O tanque de Arthur Cabral teve uma generosa dose de minutos, esteve irrequieto, fugiu da área para participar nas jogadas e prendeu atenções dentro dela, rematando para testar os reflexos de Cezary Miszta. O fácil rematar Zeki Amdouni, dono de pés potentes na batida da bola, teve antes na sua cabeça uma bola de golo que o guardião polaco bloqueou. Di María prolongou a sua estadia no relvado, fomentador dos seus cruzamentos, passes picados e remates de esguelha, cheio de uma notória vontade em ver o seu nome também no resultado.

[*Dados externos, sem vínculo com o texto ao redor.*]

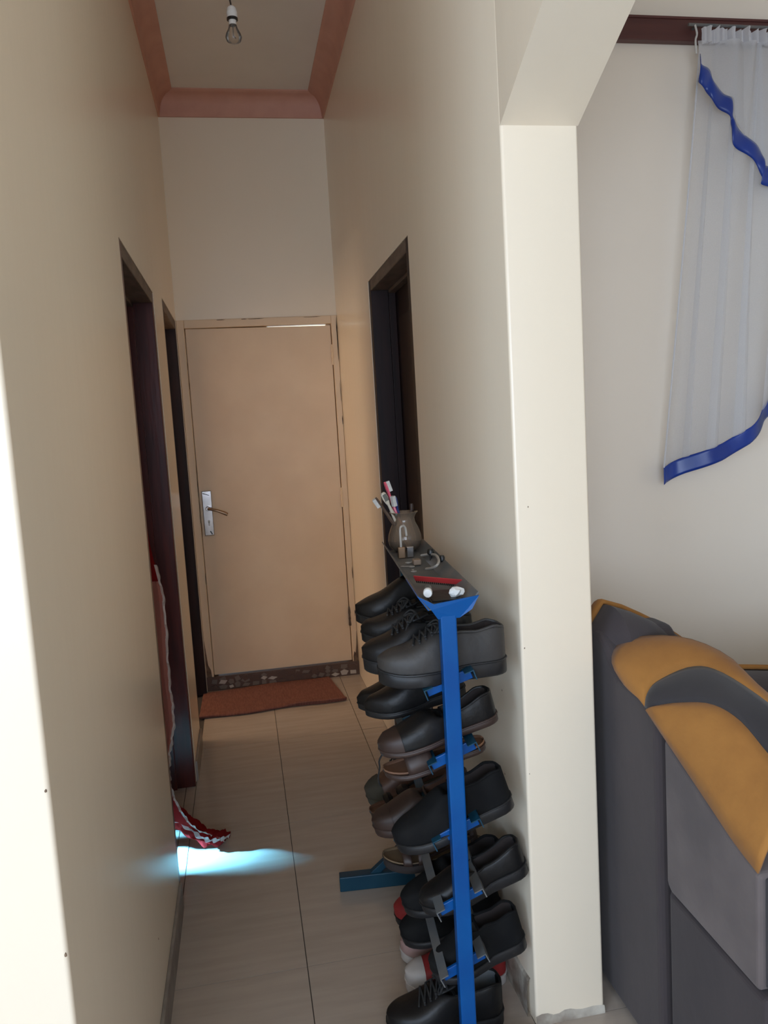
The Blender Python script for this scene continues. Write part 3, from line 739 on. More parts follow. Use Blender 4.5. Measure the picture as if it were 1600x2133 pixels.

Às tantas, a partida enganou.

A desvantagem parecia ser do Benfica, multiplicador de jogadas que acabavam dentro da área adversária, insistente num renovado ritmo sedento por chegar à baliza.

Numa dessas, com direito a bola longa e elegante de Renato Sanches, a rasgar o centro da jogada para a esquerda, Beste esperou por Carreras, o cruzamento rasteiro teve via verde na portagem de Kökçü, que deixou a solicitação passar e ir ter com o pé esquerdo de Andreas Schjelderup, o apelido mais complicado de pronunciar do Benfica que fez o 4-0, aos 79’. Uma recompensa para o talentoso norueguês, miúdo de dribles e ziguezagues, outra vontade com pernas, tronco e membros que foi intensificar a fome da equipa por engordar o resultado. Amdouni, a emendar outra jogada cortada nas últimas pelos aflitos defesas vila-condenses, fixou o 5-0, com 81 minutos jogados.

A sensação de não haver tempo a perder, de as camisolas encarnadas virem com uma certa urgência, provou a “determinação” em fugir à imagem deixada contra o Feyenoord, a meio da semana, que Bruno Lage tanto repetira, na véspera, ter avistado nos seus jogadores. Esse feeling perdurou durante a hora e meia de invasão feita na Luz ao Rio Ave, o primeiro adversário do treinador há quase seis anos, aquando da sua primeira chegada ao leme do Benfica. A tal sentimento juntou-se a vontade dos jogadores, titulares e suplentes (menos a de Florentino, que não jogou), em lavrarem o terreno da ressaca. E o abracadabra de um turco que só vê golos à frente.